Associated with the crisis of agriculture is the equally serious problem of water scarcity. Both surface and groundwater availability is going down. The logical thing to do is to promote communitarian soil, water and forest conservation to augment water availability. However, once again the Government is paying only lip service to this. Indeed, in the matter of groundwater, which caters to most of the water needs of the people of this country the Central Ground Water Authority has come up with a farcical and dangerous notification of guidelines recently which has been ably critiqued by Himanshu Thakkar in his blog -
- The guidelines to come into force from June 1, 2019 (why should it not be immediately implemented?). Groundwater use for Individual households for drinking water use for supply line up to 1 inch diameter supply line (Section 2.2.1) does not require mandatory rainwater harvesting. Installation of digital water meter is not mandatory in this case.
- Section 2.2.2, applicable to infrastructure projects/ industries/ mining/ public water supply agencies for drinking/ domestic water use upto 12.5 m3/day water. They do not mandatorily require use of recycled/ treated sewage for flushing/ green belt etc. Installation of piezometers not mandatory if extraction below 10 m3/day. Installation of Digital Water Level Recorders shall not be mandatory for projects requiring ground water upto 50 m3/day in safe and semi critical assessment units (no telemetry for water use upto 500 m3/day) and upto 20 m3/day in critical and overexploited assessment units (no telemetry for water use upto 200 m3/day). No condition for compulsory treatment and recycle of sewage.

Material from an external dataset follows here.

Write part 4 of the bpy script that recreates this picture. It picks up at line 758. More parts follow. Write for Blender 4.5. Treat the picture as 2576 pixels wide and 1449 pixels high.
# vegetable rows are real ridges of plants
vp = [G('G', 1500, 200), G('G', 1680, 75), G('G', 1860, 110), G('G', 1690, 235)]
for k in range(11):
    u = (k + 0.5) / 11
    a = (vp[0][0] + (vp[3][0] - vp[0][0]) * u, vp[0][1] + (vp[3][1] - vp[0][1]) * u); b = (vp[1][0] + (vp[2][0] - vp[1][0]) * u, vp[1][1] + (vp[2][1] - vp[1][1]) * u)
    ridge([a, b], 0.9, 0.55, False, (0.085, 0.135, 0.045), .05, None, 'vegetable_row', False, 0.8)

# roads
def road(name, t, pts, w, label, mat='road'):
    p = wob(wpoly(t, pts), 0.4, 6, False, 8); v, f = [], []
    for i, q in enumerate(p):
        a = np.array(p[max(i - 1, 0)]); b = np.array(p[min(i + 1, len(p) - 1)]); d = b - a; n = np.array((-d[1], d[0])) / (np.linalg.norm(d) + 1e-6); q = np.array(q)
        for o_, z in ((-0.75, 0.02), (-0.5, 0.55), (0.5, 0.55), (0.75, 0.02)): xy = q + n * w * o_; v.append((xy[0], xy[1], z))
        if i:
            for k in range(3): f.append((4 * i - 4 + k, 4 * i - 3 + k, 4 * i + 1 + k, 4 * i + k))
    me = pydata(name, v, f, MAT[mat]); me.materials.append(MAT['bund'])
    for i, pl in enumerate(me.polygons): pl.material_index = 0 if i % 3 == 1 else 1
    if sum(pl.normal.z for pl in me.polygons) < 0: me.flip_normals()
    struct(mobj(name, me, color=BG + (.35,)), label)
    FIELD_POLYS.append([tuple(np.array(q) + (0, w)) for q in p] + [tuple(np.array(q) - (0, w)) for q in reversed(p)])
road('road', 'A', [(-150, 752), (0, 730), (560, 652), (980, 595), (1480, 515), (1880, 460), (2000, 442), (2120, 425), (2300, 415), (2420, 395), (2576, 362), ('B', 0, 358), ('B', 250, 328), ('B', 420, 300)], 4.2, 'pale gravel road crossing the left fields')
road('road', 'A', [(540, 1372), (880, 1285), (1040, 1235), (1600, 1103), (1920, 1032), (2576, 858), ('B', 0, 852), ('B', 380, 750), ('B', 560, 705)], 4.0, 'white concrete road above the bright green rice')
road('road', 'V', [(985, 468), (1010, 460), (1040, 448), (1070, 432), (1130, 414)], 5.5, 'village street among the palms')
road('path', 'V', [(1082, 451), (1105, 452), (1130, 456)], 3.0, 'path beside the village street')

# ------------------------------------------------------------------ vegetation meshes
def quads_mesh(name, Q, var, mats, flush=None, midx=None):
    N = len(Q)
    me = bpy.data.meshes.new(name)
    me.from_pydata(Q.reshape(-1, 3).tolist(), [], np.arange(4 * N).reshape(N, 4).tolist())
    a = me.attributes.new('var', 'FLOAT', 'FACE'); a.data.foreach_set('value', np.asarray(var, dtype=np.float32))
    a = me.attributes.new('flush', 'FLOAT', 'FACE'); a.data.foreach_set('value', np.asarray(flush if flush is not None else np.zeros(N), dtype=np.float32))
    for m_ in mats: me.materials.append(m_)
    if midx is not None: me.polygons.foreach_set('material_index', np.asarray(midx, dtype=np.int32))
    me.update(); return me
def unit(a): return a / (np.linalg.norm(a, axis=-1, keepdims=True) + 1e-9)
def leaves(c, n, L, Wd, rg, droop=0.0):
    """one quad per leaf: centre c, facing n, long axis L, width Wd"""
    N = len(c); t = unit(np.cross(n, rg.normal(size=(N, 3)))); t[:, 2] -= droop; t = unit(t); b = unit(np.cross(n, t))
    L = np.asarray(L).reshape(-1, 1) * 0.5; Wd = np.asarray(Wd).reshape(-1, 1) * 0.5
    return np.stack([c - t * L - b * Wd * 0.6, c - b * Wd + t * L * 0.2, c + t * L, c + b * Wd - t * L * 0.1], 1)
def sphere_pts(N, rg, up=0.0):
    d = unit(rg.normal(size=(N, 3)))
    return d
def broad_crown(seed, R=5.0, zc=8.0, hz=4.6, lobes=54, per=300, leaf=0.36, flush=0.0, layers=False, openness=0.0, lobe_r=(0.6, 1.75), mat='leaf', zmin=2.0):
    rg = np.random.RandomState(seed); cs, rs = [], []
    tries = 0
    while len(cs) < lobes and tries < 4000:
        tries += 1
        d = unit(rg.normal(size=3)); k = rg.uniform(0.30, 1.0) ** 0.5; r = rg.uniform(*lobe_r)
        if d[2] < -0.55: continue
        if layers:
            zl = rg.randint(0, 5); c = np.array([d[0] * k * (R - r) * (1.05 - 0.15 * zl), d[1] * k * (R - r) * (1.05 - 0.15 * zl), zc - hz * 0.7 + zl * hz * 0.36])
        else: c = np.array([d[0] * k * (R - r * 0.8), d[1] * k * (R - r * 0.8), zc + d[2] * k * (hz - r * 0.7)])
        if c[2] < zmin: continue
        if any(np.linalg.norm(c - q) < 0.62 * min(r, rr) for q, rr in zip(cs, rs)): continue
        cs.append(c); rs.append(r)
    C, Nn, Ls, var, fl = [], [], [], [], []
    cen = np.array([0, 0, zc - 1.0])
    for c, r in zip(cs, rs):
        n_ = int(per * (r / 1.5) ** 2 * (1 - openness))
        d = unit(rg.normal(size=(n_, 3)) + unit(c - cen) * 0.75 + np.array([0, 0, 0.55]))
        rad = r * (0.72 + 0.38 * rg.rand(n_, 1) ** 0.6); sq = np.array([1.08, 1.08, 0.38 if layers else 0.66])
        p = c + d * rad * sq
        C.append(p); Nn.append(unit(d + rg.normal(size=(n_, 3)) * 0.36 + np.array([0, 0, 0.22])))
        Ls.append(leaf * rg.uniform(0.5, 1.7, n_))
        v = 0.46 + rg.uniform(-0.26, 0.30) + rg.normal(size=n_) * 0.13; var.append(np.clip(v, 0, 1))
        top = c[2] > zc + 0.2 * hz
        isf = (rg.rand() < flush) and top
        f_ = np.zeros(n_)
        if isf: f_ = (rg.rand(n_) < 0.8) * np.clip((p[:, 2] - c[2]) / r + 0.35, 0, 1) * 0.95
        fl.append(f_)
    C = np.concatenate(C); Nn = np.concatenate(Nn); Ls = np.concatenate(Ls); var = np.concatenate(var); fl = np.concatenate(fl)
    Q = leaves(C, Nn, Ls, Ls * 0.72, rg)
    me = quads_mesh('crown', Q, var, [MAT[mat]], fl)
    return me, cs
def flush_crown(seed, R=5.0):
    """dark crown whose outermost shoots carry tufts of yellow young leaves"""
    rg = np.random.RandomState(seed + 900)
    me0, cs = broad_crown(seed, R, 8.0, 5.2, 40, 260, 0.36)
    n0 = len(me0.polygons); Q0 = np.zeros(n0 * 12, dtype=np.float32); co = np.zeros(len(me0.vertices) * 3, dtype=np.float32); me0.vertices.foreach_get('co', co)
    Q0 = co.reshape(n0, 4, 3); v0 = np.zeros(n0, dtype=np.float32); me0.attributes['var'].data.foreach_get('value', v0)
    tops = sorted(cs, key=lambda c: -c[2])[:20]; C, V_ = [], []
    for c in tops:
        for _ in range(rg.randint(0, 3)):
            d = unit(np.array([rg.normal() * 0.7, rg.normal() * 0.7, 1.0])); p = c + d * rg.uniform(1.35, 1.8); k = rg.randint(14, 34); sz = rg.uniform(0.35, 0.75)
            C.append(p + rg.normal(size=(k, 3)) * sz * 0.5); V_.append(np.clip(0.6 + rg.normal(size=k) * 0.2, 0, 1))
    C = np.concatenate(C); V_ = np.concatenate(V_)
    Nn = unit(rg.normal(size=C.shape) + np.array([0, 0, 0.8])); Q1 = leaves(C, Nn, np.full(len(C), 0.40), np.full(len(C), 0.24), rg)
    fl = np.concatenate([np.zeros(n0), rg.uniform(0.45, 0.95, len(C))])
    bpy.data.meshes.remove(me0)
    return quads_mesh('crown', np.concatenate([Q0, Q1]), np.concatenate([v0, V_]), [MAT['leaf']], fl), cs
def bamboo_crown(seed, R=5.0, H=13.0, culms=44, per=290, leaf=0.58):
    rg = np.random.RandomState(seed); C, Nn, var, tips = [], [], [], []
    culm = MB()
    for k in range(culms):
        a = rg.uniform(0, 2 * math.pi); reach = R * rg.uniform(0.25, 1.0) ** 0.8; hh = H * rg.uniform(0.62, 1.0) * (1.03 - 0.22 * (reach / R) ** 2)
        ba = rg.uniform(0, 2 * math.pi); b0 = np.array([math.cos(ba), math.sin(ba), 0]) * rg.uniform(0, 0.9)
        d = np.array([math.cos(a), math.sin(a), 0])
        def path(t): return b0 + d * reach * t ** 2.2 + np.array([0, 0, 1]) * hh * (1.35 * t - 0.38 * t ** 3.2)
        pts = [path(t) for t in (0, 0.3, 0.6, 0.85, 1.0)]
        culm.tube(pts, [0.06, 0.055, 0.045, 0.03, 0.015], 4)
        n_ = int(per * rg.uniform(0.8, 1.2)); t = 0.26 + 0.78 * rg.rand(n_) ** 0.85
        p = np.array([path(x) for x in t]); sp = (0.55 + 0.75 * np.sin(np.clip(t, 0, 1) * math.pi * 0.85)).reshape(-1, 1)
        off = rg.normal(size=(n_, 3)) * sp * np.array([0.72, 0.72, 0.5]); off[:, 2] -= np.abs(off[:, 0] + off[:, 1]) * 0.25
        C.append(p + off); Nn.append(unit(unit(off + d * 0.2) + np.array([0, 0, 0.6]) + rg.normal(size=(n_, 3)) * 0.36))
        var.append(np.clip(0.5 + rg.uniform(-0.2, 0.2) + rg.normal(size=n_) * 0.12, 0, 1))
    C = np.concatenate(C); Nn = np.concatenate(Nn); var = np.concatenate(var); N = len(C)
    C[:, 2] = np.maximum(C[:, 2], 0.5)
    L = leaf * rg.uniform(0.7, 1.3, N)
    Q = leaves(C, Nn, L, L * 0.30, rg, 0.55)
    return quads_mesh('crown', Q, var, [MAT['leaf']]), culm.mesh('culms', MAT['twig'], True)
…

- Section 2.3.1 for water use for industries: industries abstracting ground water to the tune of 500 m3/day or more in safe and semi critical and 200 m3/day or more in critical and over-exploited assessment units do not require water audit. Those that require water audit, need to get it done through “CII/ FICCI/ NPC certified auditors”. How can that be credible? It says “industries except those falling in red and orange categories as per CPCB” to implement Rain water harvesting. Why should the red and orange category industries exempt from Rain water harvesting?
- Major concession: “Existing industries, which have already obtained NOC and have implemented recharge measures as specified in the NOC, shall be exempted from paying WCF. However, if the industry is going for expansion, WCF will have to be paid for the additional quantum of ground water withdrawal as per applicable rates.”
- Section 2.3.3 for Infrastructure projects: Wastewater treatment and recycle measures not mandatory.
- Shockingly, no impact assessment, no public consultation, monitoring or compliance mechanism for any of the massive groundwater extraction proposals, in any of the above.
- Why should monitoring records be retained only for up to two years?
We also built a rain water harvesting tank in our office in Indore. We had been recharging all the rain water into the ground before. However, with the increasing withdrawal of ground water by others nearby our borewell water level has gone down and with rains being less and less the water level will go down further. Water recharged into the ground by a single house is not enough in the absence of others doing the same. So we built the tank to store water to be used in the crucial summer months when the borewell supply goes down. Our neighbours came and saw the massive tank being built underground below the car garage and said that it would be better to collectively urge the municipal corporation to extend the supply of the Narmada water to our residential layout!! Water is pumped up from the Narmada river over 50 kms away up a height of 500 meters at great expense for Indore and it is a highly unsustainable system both economically and environmentally. But since there is no effort on the part of the Government to encourage people to harvest, recharge and reuse water, an unsustainable system continues to be used.